E o caso Mércia? Até o presente momento não se reuniram provas suficientes para demonstrar que foi realmente Misael quem matou ou mandou matar sua ex-namorada, apesar das evidências trabalharem em direção a ele. Mas que evidências? Segundo o processualista Aury Lopes Jr., professor da PUC de Porto Alegre, evidência não se confunde com prova, pois que o se mostra evidente, claro, aberto, à luz dos olhos, pode ser desmanchado com uma boa defesa, quando predomina o contraditório, e na fase de livre produção de provas, a mais contundente acusação pode ser derrubada, quando os advogados do réu tão e simplesmente indicam uma prova com uma contra-prova: como é que você consegue provar que fui eu que matei se você não tem prova disso?

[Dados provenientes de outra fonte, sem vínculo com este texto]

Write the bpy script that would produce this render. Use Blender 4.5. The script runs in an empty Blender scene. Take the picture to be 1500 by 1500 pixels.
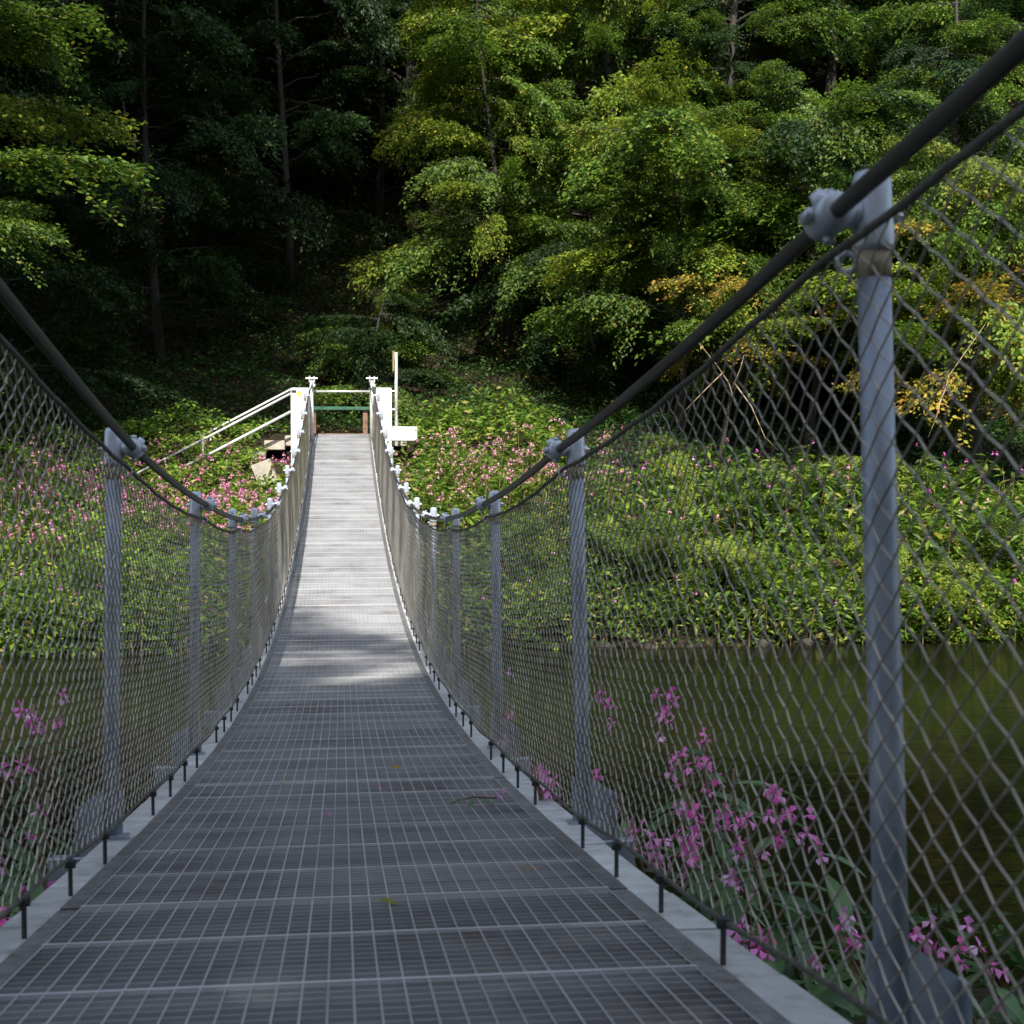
import bpy, math, random
import numpy as np
from mathutils import Vector, Matrix
rng = np.random.default_rng(7); random.seed(7)
S = bpy.context.scene; C = S.collection
R = math.radians

# ------------------------------------------------------------------ camera
F = 2083.0                                   # 50 mm lens in pixels of a 1500 px wide frame
YAW = math.atan(251 / F); PITCH = -math.atan(.035)
cam_d = bpy.data.cameras.new('camera'); cam = bpy.data.objects.new('camera', cam_d); C.objects.link(cam)
cam_d.sensor_width = 36; cam_d.lens = 50.0; cam_d.clip_start = .05; cam_d.clip_end = 600
cam.location = (0, 0, 0); cam.rotation_euler = (R(90) + PITCH, 0, -YAW)
cam_d.dof.use_dof = True; cam_d.dof.focus_distance = 9.0; cam_d.dof.aperture_fstop = 11.0
S.camera = cam
# ------------------------------------------------------------------ world, sun, exposure
SUN = Vector((.08, .71, -.70)).normalized()  # the way the sunlight travels
W = bpy.data.worlds.new('World'); S.world = W; W.use_nodes = True
nt = W.node_tree; nt.nodes.clear()
sky = nt.nodes.new('ShaderNodeTexSky'); sky.sky_type = 'NISHITA'; sky.sun_disc = False
sky.sun_elevation = math.asin(-SUN.z); sky.sun_rotation = math.atan2(-SUN.x, -SUN.y)
bg = nt.nodes.new('ShaderNodeBackground'); bg.inputs[1].default_value = .15
wo = nt.nodes.new('ShaderNodeOutputWorld'); hz = nt.nodes.new('ShaderNodeHueSaturation'); hz.inputs['Saturation'].default_value = .62   # sky colour desaturated for a less blue fill
nt.links.new(sky.outputs[0], hz.inputs['Color']); nt.links.new(hz.outputs[0], bg.inputs[0]); nt.links.new(bg.outputs[0], wo.inputs[0])
sd = bpy.data.lights.new('sun', 'SUN'); sd.energy = 3.6; sd.angle = R(.53); sd.color = (1, .95, .87)
sun = bpy.data.objects.new('sun', sd); C.objects.link(sun)
sun.rotation_euler = SUN.to_track_quat('-Z', 'Y').to_euler(); sun.location = (-20, -20, 30)
S.view_settings.view_transform = 'Standard'; S.view_settings.look = 'None'
S.view_settings.exposure = 1.15; S.view_settings.gamma = 1; S.view_settings.use_curve_mapping = False
S.render.engine = 'CYCLES'

# ------------------------------------------------------------------ helpers
cy, sy, cp, sp = math.cos(YAW), math.sin(YAW), math.cos(PITCH), math.sin(PITCH)
FW = Vector((sy * cp, cy * cp, sp)); RT = Vector((cy, -sy, 0)); UP = RT.cross(FW)
def at(px, py, Y):                           # measured photograph point at distance Y along the bridge
    d = FW + RT * ((px - 750) / F) + UP * ((750 - py) / F)
    return d * (Y / d.y)

class MB:
    def __init__(s): s.v = []; s.f = []; s.m = []; s.a = []; s.n = 0; s.fn = []
    def add(s, V, Fc, mat=0, var=None):      # Fc: list of index tuples
        V = np.asarray(V, float).reshape(-1, 3); s.v.append(V)
        for f in Fc: s.f.append([i + s.n for i in f]); s.m.append(mat)
        s.a.append(np.full(len(V), random.random() if var is None else var)); s.n += len(V)
    def box(s, c, size, ax=None, mat=0, bev=0):
        hx, hy, hz = [q / 2 for q in size]; c = np.array(c, float)
        A = np.eye(3) if ax is None else np.array([list(a) for a in ax], float)
        if bev:
            b = bev; pts = []
            for z, i in ((-hz, b), (-hz + b, 0), (hz - b, 0), (hz, b)):
                for (sx, sy_) in ((-1, -1), (1, -1), (1, 1), (-1, 1)):
                    pts.append((sx * (hx - i), sy_ * (hy - i), z))
            P = np.array(pts) @ A + c; fs = [(3, 2, 1, 0), (12, 13, 14, 15)]
            for k in range(3):
                for j in range(4): a = k * 4 + j; b2 = k * 4 + (j + 1) % 4; fs.append((a, b2, b2 + 4, a + 4))
            s.add(P, fs, mat); return
        P = np.array([(x, y, z) for z in (-hz, hz) for (x, y) in ((-hx, -hy), (hx, -hy), (hx, hy), (-hx, hy))]) @ A + c
        s.add(P, [(3, 2, 1, 0), (4, 5, 6, 7), (0, 1, 5, 4), (1, 2, 6, 5), (2, 3, 7, 6), (3, 0, 4, 7)], mat)
    def tube(s, pts, r, n=8, mat=0, cap=True, var=None):
        P = np.asarray(pts, float); m = len(P); r = np.full(m, r) if np.isscalar(r) else np.asarray(r)
        T = np.gradient(P, axis=0) if m > 2 else np.array([P[1] - P[0]] * 2)
        T /= np.linalg.norm(T, axis=1)[:, None] + 1e-12
        up = np.array([0, 0, 1.]) if abs(T[0][2]) < .9 else np.array([0, 1., 0])
        V = []
        for i in range(m):
            a = np.cross(T[i], up); a /= np.linalg.norm(a) + 1e-12; b = np.cross(a, T[i]); up = b
            for k in range(n):
                t = 2 * math.pi * k / n; V.append(P[i] + r[i] * (math.cos(t) * a + math.sin(t) * b))
        fs = [(i * n + k, i * n + (k + 1) % n, (i + 1) * n + (k + 1) % n, (i + 1) * n + k) for i in range(m - 1) for k in range(n)]
        if cap: fs += [tuple(range(n))[::-1], tuple((m - 1) * n + k for k in range(n))]
        s.add(V, fs, mat, var)
    def arrays(s, V, Q, mat, var):           # bulk: V (N,3), Q (M,k) already 0-based, var (N,)
        s.v.append(V); s.fn.append((Q + s.n, mat)); s.a.append(var); s.n += len(V)
    def mesh(s, name, mats, smooth=False):
        me = bpy.data.meshes.new(name); V = np.concatenate(s.v)
        loops = [i for f in s.f for i in f]; tot = [len(f) for f in s.f]; mi = list(s.m)
        L = [np.array(loops, int)]; T = [np.array(tot, int)]; M = [np.array(mi, int)]
        for Q, mat in s.fn: L.append(Q.ravel()); T.append(np.full(len(Q), Q.shape[1])); M.append(np.full(len(Q), mat))
        L = np.concatenate(L); T = np.concatenate(T); M = np.concatenate(M)
        me.vertices.add(len(V)); me.vertices.foreach_set('co', V.ravel().astype(np.float32))
        me.loops.add(len(L)); me.loops.foreach_set('vertex_index', L.astype(np.int32))
        me.polygons.add(len(T)); st = np.concatenate([[0], np.cumsum(T)[:-1]])
        me.polygons.foreach_set('loop_start', st.astype(np.int32)); me.polygons.foreach_set('loop_total', T.astype(np.int32))
        for m in mats: me.materials.append(m)
        me.polygons.foreach_set('material_index', M.astype(np.int32))
        me.polygons.foreach_set('use_smooth', np.full(len(T), bool(smooth)))
        at_ = me.attributes.new('var', 'FLOAT', 'POINT'); at_.data.foreach_set('value', np.concatenate(s.a).astype(np.float32))
        me.update(calc_edges=True); return me
    def build(s, name, mats, parent=None, smooth=False, **k):
        if not isinstance(mats, (list, tuple)): mats = [mats]
        return link(name, s.mesh(name, mats, smooth), parent, **k)
def link(name, me, parent=None, **k):
    o = bpy.data.objects.new(name, me); C.objects.link(o)
    if parent is not None: o.parent = parent
    for a, b in k.items(): o[a] = b
    return o
def thing(name, label, cat, loc=(0, 0, 0), rz=0, group=None):
    o = bpy.data.objects.new(name, None); C.objects.link(o); o.location = loc; o.rotation_euler = (0, 0, rz)
    o['label'] = label; o['category'] = cat
    if group: o['group'] = group
    return o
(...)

Ora, na conduta criminosa, existem dois componentes básicos: um subjetivo e um objetivo, que se chamam dolo e ação. Numa explicação simples, eu tenho que provar que no meio desse interregno alguém realmente quis fazer alguma coisa e efetivamente o fez. Esse é o problema na investigação das supostas autorias de Bruno e Misael. Essa é a bandeja que é dada de presente a qualquer bom e inteligente advogado criminalista, até que a polícia consiga o milagre de fazer o corpo de Eliza reaparecer ou de demonstrar eficazmente que foi Misael quem desferiu os tiros mortais que acabaram com Mércia, ou se foi alguém a mando dele. Parece tão fácil, não?!Mas ao mesmo tempo ficou tão difícil. Acoooordaaaa polícia judiciária!!